> [Problem details] Everything from the line containing "by 2212 pixels." to the line containing "return mesh(name, V, Fc, mat, big, angle)", both lines included, must be copied exactly; nothing else should be.

(Records with scene code)
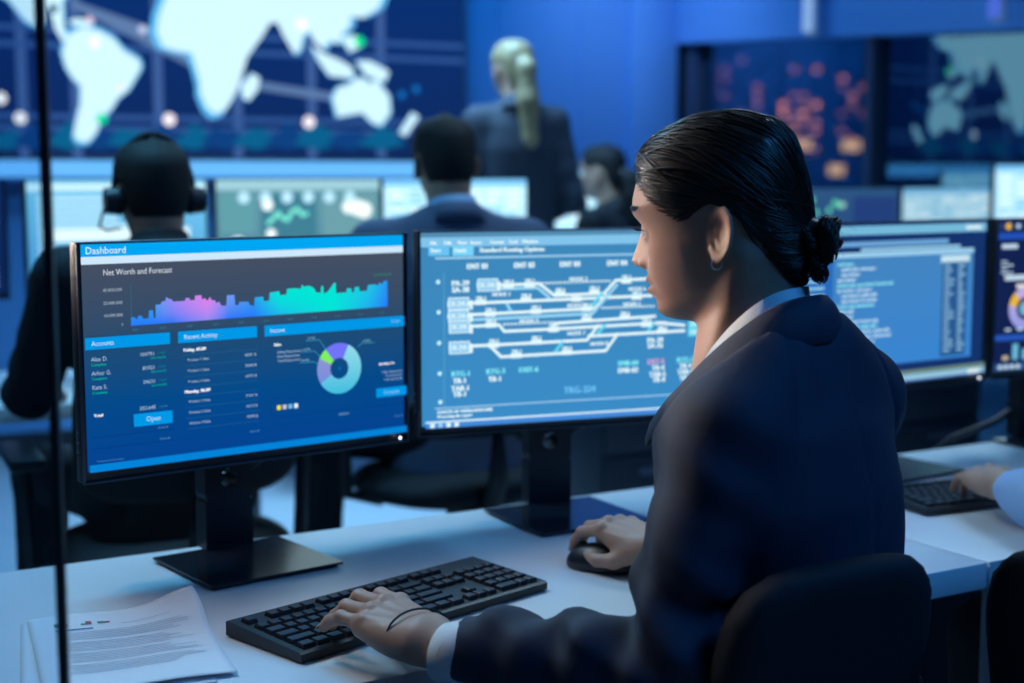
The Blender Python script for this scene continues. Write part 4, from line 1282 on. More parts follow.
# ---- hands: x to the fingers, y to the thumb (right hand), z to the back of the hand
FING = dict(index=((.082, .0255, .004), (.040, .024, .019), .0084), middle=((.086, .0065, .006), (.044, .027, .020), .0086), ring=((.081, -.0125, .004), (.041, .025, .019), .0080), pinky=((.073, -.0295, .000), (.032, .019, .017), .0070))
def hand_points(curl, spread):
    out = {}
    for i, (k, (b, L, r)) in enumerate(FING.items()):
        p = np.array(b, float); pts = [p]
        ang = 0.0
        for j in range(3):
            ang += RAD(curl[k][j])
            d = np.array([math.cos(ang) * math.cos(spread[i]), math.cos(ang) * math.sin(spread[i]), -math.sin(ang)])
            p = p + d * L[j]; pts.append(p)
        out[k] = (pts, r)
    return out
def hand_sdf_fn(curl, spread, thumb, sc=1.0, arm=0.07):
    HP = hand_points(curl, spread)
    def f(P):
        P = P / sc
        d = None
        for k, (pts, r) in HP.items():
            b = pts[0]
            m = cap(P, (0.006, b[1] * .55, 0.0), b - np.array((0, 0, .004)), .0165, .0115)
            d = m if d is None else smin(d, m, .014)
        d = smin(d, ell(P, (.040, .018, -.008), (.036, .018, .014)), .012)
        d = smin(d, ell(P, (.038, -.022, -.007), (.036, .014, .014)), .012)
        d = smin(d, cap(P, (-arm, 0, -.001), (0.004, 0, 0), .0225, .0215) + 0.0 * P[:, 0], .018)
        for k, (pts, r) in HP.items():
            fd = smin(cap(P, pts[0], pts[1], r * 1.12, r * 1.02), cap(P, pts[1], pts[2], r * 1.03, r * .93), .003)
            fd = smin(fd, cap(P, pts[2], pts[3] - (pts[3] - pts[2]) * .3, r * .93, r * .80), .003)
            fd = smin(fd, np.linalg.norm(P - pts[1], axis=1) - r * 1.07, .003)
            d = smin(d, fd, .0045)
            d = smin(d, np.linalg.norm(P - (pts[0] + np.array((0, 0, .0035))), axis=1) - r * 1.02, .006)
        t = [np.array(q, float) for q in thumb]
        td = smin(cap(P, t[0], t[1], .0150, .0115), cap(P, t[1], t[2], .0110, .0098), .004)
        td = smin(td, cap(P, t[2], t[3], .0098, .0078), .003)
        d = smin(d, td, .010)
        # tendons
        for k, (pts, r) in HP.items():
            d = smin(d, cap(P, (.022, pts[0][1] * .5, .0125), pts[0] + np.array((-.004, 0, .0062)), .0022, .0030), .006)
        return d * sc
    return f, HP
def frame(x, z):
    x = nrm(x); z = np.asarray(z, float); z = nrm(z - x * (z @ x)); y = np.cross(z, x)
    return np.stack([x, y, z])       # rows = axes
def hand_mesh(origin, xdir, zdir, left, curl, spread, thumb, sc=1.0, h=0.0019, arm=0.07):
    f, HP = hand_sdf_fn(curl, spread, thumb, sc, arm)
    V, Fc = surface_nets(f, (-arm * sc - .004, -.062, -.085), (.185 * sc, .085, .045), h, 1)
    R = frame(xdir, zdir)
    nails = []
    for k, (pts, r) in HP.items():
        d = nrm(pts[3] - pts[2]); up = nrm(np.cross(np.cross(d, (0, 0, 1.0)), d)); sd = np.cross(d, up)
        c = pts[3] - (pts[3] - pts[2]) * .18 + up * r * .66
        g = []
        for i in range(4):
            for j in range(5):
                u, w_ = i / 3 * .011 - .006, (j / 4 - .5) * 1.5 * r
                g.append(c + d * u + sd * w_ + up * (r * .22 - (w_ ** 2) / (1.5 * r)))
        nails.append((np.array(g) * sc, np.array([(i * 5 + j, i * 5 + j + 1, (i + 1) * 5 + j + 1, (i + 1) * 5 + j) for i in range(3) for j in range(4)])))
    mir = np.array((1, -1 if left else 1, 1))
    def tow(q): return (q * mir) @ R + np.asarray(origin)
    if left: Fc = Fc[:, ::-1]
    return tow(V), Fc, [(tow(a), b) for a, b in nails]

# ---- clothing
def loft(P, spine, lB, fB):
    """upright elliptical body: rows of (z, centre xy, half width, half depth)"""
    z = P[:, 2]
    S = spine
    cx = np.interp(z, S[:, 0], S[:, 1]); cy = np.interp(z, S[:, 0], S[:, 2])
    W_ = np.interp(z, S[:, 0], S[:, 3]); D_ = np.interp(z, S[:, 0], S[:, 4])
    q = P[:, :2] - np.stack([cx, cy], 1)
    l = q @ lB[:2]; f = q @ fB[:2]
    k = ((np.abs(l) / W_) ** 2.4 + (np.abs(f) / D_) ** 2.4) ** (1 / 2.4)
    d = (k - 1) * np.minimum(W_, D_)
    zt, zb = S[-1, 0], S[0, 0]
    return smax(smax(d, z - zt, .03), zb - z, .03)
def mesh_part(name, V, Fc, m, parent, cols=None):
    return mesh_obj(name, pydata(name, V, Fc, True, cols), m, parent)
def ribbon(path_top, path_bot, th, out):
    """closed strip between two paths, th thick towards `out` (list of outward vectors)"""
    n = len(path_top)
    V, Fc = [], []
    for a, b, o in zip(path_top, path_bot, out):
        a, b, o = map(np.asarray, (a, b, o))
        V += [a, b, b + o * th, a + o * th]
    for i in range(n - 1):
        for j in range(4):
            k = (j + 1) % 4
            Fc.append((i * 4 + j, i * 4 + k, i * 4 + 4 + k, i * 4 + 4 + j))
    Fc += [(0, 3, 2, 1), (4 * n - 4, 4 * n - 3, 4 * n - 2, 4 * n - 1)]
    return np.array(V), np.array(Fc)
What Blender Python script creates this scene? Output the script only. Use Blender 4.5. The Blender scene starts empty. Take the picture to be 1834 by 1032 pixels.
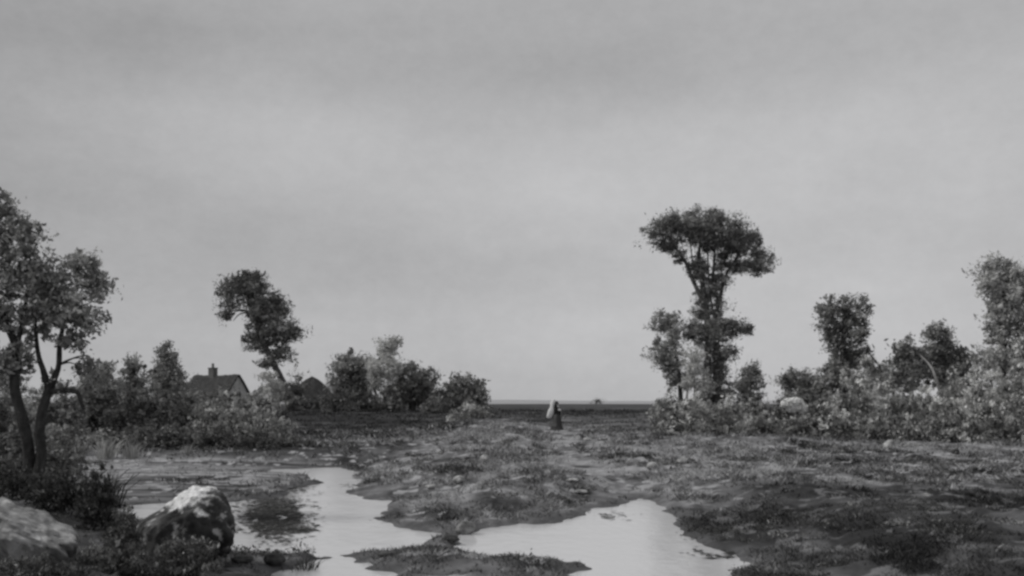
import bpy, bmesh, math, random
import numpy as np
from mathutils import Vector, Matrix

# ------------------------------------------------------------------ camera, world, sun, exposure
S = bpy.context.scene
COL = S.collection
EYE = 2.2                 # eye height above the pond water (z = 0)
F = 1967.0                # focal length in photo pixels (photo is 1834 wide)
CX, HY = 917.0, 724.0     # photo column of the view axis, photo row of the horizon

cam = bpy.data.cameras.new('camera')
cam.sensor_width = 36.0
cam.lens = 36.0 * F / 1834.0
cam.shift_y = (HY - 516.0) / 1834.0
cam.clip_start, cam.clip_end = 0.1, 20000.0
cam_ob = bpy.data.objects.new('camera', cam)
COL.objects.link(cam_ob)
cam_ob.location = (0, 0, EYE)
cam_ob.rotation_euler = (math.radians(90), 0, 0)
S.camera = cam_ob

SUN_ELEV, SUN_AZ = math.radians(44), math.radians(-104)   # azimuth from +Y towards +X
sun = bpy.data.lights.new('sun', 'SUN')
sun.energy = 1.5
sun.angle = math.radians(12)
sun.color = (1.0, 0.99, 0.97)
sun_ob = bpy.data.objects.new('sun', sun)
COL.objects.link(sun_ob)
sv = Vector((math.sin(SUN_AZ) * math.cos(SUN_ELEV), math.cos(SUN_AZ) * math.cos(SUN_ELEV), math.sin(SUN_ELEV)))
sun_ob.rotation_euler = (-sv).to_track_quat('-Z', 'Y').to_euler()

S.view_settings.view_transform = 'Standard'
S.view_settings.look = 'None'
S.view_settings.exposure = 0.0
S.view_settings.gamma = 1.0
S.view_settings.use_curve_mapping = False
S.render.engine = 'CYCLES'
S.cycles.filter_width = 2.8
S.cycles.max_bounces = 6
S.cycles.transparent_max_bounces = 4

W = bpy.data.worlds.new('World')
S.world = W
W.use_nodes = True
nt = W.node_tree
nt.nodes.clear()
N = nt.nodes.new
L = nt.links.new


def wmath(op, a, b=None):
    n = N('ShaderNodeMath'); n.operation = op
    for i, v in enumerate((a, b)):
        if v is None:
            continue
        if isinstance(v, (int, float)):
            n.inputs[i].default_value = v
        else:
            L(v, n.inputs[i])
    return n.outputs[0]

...

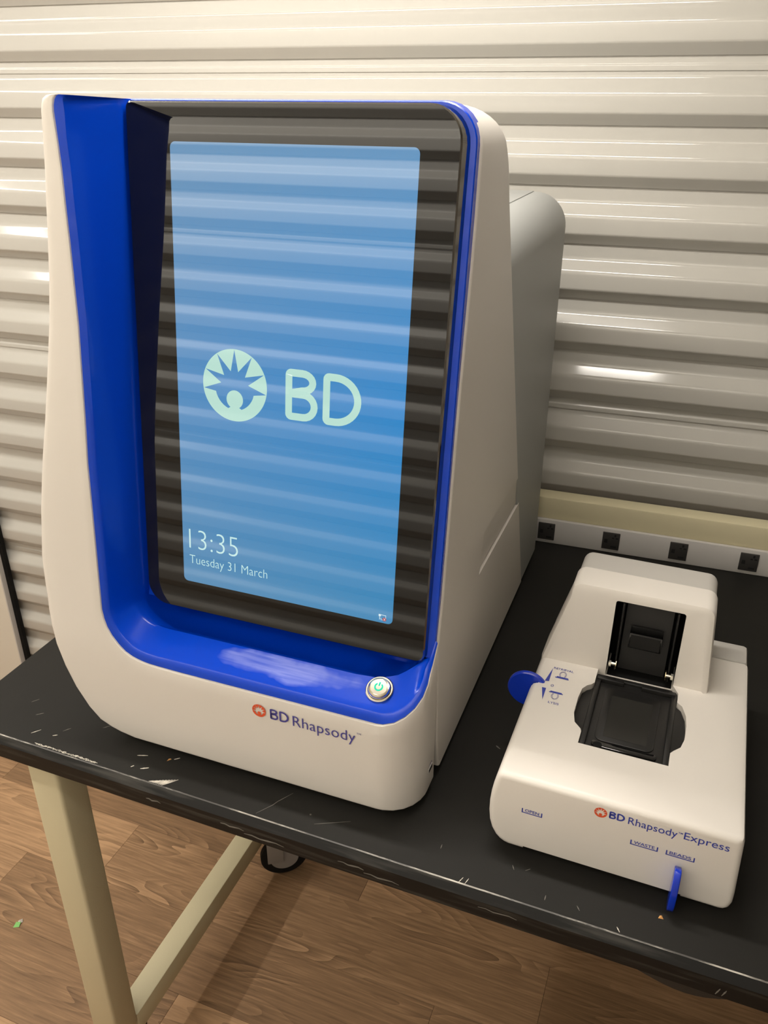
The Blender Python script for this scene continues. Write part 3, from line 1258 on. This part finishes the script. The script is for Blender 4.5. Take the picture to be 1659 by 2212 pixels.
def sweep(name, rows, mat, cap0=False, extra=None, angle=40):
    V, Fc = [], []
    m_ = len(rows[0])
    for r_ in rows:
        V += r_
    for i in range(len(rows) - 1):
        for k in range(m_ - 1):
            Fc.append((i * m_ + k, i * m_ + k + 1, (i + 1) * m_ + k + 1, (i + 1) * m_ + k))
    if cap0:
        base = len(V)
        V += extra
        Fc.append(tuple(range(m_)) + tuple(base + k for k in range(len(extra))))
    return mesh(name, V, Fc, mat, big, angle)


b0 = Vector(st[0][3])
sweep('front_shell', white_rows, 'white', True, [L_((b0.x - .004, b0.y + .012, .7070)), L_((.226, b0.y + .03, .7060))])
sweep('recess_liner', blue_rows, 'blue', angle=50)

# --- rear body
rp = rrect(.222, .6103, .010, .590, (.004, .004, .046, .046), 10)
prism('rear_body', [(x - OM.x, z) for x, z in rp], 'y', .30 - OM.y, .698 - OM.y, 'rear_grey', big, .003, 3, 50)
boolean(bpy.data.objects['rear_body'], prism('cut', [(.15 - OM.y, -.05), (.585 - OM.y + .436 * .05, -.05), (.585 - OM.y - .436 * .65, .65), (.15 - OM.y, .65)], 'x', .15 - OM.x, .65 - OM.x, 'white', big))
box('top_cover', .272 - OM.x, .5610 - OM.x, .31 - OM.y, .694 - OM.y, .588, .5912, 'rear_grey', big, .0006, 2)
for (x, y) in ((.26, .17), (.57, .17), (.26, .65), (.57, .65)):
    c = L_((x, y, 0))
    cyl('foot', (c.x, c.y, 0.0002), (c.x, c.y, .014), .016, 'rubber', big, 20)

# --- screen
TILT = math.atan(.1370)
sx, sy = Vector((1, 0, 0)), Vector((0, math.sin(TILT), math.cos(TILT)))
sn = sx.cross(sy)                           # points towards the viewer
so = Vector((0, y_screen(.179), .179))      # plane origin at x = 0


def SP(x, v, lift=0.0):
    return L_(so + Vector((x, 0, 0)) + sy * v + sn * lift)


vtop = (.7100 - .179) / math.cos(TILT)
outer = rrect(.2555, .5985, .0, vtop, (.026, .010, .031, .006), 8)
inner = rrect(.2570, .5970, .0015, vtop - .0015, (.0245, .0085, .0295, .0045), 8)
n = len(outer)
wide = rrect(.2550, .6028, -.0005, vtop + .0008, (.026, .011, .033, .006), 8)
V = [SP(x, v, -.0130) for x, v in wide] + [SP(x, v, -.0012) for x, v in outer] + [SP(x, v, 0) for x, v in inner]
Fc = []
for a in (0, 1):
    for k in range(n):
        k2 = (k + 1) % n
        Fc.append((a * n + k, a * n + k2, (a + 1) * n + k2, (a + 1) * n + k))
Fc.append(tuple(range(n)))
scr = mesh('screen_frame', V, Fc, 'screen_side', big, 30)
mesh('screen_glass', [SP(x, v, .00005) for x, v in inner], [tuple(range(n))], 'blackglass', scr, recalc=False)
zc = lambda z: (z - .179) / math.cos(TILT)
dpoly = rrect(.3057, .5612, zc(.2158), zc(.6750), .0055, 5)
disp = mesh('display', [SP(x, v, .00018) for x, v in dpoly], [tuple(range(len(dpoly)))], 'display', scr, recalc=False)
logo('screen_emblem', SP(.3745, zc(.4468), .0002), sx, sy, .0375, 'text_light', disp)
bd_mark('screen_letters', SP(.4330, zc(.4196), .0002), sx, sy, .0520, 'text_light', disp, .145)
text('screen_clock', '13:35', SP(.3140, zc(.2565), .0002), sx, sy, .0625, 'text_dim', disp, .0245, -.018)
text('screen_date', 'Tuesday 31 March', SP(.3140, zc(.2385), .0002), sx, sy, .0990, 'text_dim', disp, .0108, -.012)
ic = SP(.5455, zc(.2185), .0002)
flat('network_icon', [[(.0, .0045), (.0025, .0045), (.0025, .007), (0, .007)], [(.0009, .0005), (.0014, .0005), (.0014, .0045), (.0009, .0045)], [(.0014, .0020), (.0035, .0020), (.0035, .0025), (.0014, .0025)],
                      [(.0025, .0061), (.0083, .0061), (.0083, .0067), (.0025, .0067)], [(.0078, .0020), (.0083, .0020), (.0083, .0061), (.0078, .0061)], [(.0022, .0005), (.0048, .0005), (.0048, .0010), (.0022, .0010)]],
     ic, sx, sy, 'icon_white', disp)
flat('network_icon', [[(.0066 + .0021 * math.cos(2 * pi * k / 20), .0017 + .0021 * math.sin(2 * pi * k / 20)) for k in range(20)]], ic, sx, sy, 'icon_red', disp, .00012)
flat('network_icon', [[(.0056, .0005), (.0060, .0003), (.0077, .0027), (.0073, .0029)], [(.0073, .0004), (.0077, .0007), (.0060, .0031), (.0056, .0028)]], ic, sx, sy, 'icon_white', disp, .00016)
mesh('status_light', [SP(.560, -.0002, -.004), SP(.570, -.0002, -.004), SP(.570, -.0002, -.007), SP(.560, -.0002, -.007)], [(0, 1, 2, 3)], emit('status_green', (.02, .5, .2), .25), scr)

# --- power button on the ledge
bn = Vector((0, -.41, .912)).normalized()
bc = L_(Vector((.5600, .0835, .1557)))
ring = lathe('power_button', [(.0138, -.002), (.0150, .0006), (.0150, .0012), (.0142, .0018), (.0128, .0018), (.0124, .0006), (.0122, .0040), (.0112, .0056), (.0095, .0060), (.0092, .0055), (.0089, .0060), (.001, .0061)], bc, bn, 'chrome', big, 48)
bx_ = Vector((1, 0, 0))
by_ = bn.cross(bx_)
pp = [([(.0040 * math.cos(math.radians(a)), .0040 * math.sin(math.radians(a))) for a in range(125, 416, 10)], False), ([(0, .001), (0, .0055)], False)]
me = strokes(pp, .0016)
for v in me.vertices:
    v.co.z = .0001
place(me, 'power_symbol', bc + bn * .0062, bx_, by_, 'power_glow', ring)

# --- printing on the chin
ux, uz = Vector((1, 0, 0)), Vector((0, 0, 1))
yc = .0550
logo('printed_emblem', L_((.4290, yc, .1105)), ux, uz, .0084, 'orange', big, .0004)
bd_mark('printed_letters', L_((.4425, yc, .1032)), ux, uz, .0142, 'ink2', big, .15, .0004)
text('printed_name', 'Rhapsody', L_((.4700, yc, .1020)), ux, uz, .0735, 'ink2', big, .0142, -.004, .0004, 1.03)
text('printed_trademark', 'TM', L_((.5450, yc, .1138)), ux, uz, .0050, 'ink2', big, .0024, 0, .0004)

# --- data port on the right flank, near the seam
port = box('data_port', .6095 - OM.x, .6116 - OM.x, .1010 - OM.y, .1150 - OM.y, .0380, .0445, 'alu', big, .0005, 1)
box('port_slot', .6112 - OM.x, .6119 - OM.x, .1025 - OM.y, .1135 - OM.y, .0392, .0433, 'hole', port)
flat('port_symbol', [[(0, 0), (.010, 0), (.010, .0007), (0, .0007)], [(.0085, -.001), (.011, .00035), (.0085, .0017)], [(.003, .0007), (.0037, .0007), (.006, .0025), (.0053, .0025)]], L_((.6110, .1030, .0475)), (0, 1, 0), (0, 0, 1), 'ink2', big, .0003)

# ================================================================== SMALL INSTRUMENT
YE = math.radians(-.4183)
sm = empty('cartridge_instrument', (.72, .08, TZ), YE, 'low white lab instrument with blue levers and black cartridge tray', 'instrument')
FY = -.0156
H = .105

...

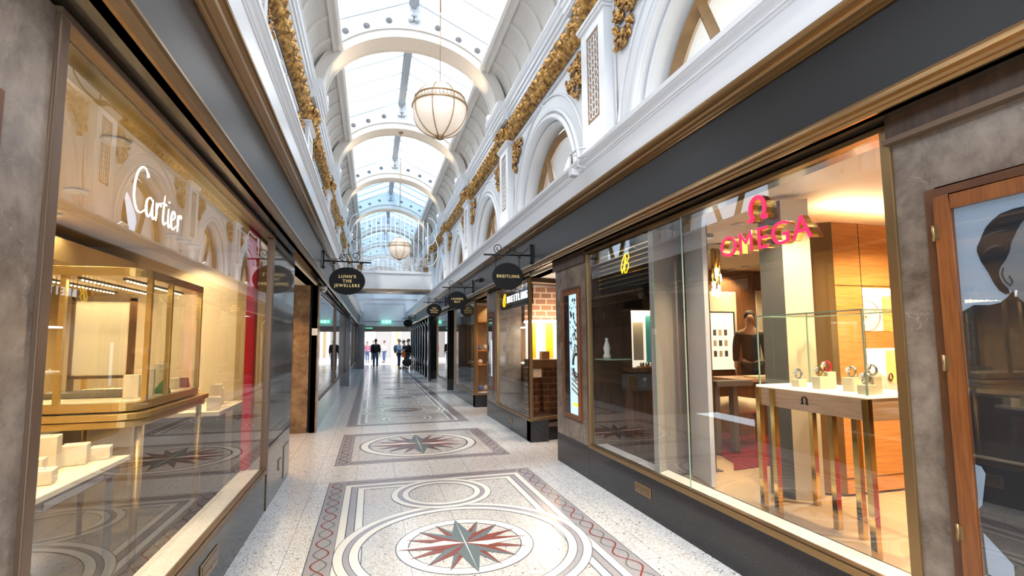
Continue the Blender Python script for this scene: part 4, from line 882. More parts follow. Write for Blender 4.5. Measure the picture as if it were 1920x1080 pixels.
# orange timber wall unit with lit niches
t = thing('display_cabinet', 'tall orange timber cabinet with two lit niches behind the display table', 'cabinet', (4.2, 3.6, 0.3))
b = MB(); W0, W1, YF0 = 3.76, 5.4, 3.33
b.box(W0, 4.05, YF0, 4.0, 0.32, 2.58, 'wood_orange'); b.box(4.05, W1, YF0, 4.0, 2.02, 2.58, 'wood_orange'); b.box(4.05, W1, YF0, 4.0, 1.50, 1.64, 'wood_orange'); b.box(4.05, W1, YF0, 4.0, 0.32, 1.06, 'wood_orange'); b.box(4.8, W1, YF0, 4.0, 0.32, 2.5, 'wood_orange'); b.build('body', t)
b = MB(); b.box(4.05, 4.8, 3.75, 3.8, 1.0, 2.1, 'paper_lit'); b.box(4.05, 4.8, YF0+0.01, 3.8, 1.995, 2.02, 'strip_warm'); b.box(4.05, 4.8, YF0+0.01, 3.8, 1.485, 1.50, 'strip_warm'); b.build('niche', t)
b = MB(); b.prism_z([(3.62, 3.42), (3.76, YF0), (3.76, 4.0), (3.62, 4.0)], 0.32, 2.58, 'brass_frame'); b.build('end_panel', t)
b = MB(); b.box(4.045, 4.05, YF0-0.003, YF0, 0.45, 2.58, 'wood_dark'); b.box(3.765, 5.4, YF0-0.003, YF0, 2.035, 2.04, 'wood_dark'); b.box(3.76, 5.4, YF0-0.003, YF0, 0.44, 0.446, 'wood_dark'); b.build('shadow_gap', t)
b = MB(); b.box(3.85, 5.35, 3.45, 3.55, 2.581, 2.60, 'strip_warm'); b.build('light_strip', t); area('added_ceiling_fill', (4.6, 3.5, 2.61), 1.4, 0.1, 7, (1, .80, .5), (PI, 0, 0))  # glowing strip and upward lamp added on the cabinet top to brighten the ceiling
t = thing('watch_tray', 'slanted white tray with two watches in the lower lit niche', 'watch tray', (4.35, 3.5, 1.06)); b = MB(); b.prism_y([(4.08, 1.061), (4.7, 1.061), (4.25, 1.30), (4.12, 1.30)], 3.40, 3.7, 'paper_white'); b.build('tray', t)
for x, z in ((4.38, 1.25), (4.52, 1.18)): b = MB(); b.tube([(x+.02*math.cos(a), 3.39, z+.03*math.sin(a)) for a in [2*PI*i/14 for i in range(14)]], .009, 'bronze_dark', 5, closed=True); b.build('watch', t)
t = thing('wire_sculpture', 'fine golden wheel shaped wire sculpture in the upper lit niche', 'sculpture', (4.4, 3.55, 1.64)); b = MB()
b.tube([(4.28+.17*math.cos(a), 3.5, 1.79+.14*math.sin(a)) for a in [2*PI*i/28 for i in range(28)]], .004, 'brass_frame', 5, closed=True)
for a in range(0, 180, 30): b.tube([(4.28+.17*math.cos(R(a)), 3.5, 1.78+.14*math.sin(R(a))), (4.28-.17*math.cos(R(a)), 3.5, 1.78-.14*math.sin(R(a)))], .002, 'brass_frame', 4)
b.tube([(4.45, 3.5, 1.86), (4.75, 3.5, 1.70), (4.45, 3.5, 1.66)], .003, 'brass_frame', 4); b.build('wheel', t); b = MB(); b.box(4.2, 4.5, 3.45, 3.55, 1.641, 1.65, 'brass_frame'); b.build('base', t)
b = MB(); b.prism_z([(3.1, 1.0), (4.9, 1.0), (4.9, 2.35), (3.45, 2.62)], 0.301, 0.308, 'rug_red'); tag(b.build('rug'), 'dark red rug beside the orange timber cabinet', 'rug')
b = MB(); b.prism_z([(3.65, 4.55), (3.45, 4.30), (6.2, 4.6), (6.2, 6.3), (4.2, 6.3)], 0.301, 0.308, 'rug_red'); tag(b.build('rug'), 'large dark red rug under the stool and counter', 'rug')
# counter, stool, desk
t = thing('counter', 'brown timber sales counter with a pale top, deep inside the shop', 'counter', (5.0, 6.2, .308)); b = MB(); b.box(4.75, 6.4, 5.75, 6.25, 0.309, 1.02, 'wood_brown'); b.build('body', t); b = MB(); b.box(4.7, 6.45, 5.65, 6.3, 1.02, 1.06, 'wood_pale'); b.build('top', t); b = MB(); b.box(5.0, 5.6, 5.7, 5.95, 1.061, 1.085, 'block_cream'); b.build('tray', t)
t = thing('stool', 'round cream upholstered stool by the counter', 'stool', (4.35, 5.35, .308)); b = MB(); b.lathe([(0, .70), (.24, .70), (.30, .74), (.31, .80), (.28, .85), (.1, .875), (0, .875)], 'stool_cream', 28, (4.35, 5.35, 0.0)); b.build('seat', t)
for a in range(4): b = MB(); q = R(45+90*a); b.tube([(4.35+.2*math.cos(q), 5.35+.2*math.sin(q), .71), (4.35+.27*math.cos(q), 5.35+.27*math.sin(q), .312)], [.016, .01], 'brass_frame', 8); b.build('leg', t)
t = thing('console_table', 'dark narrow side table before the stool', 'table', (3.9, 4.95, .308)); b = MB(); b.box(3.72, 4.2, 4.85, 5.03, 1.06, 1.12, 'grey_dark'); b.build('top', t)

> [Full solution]
The Blender Python script for this scene continues. Write part 3, from line 1258 on. This part finishes the script. The script is for Blender 4.5. Take the picture to be 1659 by 2212 pixels.
def sweep(name, rows, mat, cap0=False, extra=None, angle=40):
    V, Fc = [], []
    m_ = len(rows[0])
    for r_ in rows:
        V += r_
    for i in range(len(rows) - 1):
        for k in range(m_ - 1):
            Fc.append((i * m_ + k, i * m_ + k + 1, (i + 1) * m_ + k + 1, (i + 1) * m_ + k))
    if cap0:
        base = len(V)
        V += extra
        Fc.append(tuple(range(m_)) + tuple(base + k for k in range(len(extra))))
    return mesh(name, V, Fc, mat, big, angle)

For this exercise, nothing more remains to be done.